The artiste, who has a highlife background, produces songs that have influences from highlife, hip-hop and sometimes reggae.

The prominent drill beats he uses for his songs have caused many to categorise him under the hip hop genre. Both the Vodafone Ghana Music Awards and 3Music Awards have largely considered him as a hip hop artiste.

However, some people including Akwaboah, are of the opinion that the ‘Kwaku the Traveller’ singer leans more to the highlife genre than hip-hop.

He told Kojo Yankson and Winston Amoah on the Super Morning Show on Joy FM that highlife music would get more recognition if Black Sherif’s highlife-induced songs were really categorised as highlife.

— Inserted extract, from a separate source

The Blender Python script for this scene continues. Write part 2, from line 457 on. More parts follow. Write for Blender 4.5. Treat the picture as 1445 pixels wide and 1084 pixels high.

“I will describe most of the songs Black Sherif does as highlife, when you listen to the way he sings and everything, but he has been pushed to hip hop. So going global, imagine calling what he is doing highlife, that would have been highlife on the map, but in a way it appears we are pushing him into hip hop or Afrobeats. So now what is happening is, he is out there but they are calling it hip hop or Afrobeats,” he said.

This comes a few days after Kwabena Kwabena also expressed his disappointment in people who describe Black Sherif’s songs are hip hop.

Black Sherif is known for songs such as ‘Money’, ‘Soja’, ‘Kwaku the Traveller’, ‘1st Sermon’, and ‘2nd Sermon.’